Having just come from Johannesburg and visiting Soweto, the Jaxx are a little taken back by their hyper-luxurious surroundings.
‘It’s strange.’ Says Simon. ‘But this right here is the image I had of Cape Town. We were in Soweto yesterday and that seemed quite familiar from seeing the news. That was very exciting, I felt like I was in another place there… a historical place.’
‘Yeah everybody was very friendly.’ Says Felix. ‘The big shock about Johannesburg was all the walling off and the barbed wire and electric fences.’
‘I expected that from what I had heard.’ Simon says.
‘I didn’t think it would be absolutely everywhere, like the whole city.’ Adds Felix
‘It’s not.’ I argue. ’Like in Soweto and other poor areas there’s no barbed wire.‘
‘It’s just the wealthy.’ Says Simon.
‘It’s interesting. Cape Town feels a lot slicker.’ Says Felix nodding appreciatively at the Atlantic. ‘It’s like coming to Sydney as opposed to Melbourne. Johannesburg was more like Sao Paulo. Here, you got the lights, the roads are really clean, the whole place has a slickness to it.’
‘It’s all a façade, I guess.’ He continues. ‘But for us it’s cool to go around and figure it all out. I just went down to the beach, down to Clifton, and definitely there all the guys and girls are looking cool. I was like, oh my god, I felt like a right tramp. They all seemed fit and sexy and it was like yeah, that’s one South Africa. And we saw another South Africa in Soweto yesterday, so it’s like we’re seeing all the bits and how it all fits together.’

Suddenly out of the blue one of the Harley girls saunters across and between a thick Afrikaans accent, asks for an autograph. Her name is Hildegardt.
‘You guys are playing by Belville tonight?’ She asks.
‘Yes, at the Velodrome!’ Says Felix with way too much enthusiasm on the word VELODROME.
‘Nice area.’ She says, as she reaches to take the autograph Felix has just signed and turns away.
‘Yeah, its me too.’ Protests Simon.
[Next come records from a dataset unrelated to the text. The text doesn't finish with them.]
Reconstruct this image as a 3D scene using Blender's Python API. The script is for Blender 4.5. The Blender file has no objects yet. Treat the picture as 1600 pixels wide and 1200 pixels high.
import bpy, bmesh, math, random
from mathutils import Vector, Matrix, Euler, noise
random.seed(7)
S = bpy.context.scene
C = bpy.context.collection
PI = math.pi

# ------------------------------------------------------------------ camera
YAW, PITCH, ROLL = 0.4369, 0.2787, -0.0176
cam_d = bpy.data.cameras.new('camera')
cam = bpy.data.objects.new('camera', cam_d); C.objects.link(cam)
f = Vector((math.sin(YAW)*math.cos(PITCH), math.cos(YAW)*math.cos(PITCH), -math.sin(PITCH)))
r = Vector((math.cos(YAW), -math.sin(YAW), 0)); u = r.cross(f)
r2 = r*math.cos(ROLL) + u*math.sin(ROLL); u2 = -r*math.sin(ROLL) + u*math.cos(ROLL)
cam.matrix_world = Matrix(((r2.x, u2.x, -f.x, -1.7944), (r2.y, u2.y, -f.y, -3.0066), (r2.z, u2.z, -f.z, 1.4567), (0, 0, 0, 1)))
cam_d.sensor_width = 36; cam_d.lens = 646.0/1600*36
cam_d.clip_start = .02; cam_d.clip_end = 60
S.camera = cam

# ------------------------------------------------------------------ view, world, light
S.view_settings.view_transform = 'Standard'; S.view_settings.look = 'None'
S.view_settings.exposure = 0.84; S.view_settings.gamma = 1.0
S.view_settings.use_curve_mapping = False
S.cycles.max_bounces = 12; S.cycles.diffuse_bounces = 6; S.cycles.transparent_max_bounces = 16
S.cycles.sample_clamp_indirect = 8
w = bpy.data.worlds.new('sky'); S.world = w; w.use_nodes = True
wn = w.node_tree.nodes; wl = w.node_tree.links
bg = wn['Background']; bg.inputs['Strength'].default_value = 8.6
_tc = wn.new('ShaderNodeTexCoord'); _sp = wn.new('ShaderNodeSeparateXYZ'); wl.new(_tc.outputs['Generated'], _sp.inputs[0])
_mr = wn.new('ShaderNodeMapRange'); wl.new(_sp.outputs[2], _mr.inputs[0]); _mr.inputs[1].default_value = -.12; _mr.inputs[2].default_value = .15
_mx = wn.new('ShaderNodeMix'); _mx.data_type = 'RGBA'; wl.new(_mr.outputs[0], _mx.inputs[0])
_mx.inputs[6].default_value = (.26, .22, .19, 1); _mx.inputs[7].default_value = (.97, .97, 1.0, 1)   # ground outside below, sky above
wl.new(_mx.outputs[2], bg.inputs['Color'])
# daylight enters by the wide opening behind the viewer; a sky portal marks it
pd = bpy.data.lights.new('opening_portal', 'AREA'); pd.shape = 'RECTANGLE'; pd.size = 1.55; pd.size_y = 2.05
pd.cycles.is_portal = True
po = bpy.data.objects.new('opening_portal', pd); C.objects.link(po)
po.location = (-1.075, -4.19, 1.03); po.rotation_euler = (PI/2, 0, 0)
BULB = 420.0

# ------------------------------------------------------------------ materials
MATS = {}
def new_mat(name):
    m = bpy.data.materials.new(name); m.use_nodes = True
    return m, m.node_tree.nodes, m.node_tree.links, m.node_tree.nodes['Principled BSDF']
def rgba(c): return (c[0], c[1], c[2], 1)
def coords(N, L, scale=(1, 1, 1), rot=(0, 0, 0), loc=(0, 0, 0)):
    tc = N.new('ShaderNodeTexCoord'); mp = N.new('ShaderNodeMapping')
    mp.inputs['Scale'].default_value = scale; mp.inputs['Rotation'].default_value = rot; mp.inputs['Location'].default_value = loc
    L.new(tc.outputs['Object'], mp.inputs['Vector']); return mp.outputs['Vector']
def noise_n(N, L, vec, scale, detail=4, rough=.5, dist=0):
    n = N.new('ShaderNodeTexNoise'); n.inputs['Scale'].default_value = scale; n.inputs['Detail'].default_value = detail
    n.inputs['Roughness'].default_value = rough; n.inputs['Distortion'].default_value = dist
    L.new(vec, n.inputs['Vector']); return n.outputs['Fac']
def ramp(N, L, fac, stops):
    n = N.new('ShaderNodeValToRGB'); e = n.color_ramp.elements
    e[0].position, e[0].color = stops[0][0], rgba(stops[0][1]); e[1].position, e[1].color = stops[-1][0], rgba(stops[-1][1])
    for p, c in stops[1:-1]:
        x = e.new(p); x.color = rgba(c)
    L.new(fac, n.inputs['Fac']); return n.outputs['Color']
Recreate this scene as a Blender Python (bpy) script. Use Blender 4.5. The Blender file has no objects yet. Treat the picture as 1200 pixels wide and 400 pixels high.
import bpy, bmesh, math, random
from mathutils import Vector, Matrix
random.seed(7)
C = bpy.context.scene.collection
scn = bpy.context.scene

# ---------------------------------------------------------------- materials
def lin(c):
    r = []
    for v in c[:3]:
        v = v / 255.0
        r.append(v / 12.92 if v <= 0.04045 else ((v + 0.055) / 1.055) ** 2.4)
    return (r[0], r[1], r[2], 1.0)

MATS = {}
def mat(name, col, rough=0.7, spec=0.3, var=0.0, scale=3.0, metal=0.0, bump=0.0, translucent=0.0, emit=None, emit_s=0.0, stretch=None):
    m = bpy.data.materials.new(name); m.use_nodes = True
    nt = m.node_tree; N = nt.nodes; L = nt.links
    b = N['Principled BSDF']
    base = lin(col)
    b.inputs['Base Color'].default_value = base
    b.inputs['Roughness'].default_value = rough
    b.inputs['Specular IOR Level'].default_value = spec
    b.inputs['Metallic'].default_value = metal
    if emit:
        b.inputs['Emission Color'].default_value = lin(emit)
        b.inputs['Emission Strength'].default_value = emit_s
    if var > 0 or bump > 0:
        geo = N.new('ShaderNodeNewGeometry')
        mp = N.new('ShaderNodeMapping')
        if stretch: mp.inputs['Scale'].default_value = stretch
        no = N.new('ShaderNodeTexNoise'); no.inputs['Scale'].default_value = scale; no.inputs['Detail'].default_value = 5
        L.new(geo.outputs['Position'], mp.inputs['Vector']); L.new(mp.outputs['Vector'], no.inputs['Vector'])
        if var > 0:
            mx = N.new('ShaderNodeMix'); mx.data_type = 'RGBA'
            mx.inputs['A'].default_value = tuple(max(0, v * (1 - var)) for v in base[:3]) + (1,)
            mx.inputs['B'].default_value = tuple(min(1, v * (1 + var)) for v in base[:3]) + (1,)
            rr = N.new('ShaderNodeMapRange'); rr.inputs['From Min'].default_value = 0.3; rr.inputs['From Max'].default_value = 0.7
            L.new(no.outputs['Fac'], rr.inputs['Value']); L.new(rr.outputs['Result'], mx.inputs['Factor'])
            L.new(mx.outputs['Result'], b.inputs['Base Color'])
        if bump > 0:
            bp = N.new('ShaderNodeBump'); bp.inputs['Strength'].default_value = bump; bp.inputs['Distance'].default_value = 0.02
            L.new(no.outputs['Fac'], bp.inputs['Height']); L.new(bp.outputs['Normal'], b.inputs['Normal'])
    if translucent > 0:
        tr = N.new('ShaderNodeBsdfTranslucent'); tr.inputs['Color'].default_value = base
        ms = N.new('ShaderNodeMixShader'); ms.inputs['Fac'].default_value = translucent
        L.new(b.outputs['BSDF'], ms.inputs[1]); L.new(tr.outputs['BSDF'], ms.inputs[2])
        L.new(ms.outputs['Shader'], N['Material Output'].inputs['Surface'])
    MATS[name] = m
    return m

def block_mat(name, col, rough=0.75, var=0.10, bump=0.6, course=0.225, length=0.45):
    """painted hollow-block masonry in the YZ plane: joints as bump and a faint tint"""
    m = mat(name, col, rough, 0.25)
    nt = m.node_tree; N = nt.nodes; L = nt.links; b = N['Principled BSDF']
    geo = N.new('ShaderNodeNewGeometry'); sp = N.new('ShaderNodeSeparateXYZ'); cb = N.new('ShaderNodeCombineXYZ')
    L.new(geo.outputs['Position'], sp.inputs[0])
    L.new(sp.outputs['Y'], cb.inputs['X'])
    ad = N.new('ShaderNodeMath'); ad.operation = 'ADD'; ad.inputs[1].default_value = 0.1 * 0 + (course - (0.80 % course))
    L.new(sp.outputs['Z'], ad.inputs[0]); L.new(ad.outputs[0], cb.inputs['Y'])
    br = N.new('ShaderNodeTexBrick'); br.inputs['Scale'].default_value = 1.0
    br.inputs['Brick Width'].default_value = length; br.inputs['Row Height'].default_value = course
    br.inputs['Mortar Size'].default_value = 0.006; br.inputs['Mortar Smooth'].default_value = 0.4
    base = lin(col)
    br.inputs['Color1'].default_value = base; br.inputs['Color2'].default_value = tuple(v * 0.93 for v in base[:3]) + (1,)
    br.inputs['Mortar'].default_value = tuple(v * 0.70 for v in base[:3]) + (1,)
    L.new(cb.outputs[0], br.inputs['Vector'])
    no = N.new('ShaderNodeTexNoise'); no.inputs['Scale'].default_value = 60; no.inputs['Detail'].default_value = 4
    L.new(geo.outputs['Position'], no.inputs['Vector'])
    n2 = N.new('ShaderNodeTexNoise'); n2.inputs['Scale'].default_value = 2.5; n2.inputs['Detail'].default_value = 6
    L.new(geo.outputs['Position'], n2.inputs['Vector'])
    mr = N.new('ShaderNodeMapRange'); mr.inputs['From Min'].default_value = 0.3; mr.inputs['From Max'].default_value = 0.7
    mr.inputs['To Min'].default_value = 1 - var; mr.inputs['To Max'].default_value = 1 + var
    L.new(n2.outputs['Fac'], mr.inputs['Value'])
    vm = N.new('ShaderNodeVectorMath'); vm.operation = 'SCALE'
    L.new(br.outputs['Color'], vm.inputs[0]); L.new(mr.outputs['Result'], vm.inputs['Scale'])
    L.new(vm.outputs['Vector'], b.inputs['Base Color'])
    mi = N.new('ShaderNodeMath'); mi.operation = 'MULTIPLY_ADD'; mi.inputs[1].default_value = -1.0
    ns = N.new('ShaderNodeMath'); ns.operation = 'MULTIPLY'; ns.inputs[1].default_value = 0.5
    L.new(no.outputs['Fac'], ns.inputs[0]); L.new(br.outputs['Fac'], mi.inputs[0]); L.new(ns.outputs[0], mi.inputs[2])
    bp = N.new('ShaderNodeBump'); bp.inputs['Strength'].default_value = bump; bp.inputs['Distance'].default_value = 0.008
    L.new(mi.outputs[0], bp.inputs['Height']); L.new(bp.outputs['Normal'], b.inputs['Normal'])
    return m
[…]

The poppie smiles, and offers her autographed tissue back to the other half of the Basement Jaxx.
After that we all laugh.
‘She really didn’t know who we are?’ Reckons Simon. ‘We could have got you to sign too.’

If there was one track that you wish you had created, what would that be?
‘Well actually, being in South Africa, the national anthem [Nkosi sikelel’ iAfrika], I think is one of my favourite pieces of music, ever.’ [Felix hums the tune, dropping in the word Afrika at the appropriate times]
‘I just think that is amazing, it absolutely kills me. I saw it first in that movie Cry Freedom, at Steve Biko’s funeral everyone is singing it a cappella, and it just killed me.’
Ever thought about sampling those old protest songs?
‘I always feel funny taking a sample of a freedom song, or something. There are things that are so “of the people” that you should just leave well alone. Especially to put “shake that booty on top of it” [he laughs] Shake that booty… iAfrika. That’s just not right!’

Back at the concert Felix has just done a massive, impromptu stage dive, head first onto the floor, during the anthemic jump up number, ‘Where’s Your Head At’. The irony is not lost on the crowd. Unlike any other act I have ever seen, the music does not grind to a halt just because the star has fallen off the stage and split his head open. Not the Basement Jaxx, nuh-uh. Thirty seconds later Felix is back on stage, blood soaking the front of his shirt from a gnarly split above his right eye that definitely needs stitches. True blue rah rah rah pommie grit on stage for everyone to see. He looks like a maniac, murder on the dancefloor. The crowd is on the verge of a full-on fucking thrombosis. Screaming, gesticulating and ululating their appreciation, watching the legend. Local musos are taking stock, rubbing their chins and going, so that’s what that old lark, ‘the show must go on’ means. And Felix is still jumping up and down pushing the beat home, blood pissing from his eye. ‘WHERE’S YOUR HEAD AT? Where’s your head at? Where’s your head at?’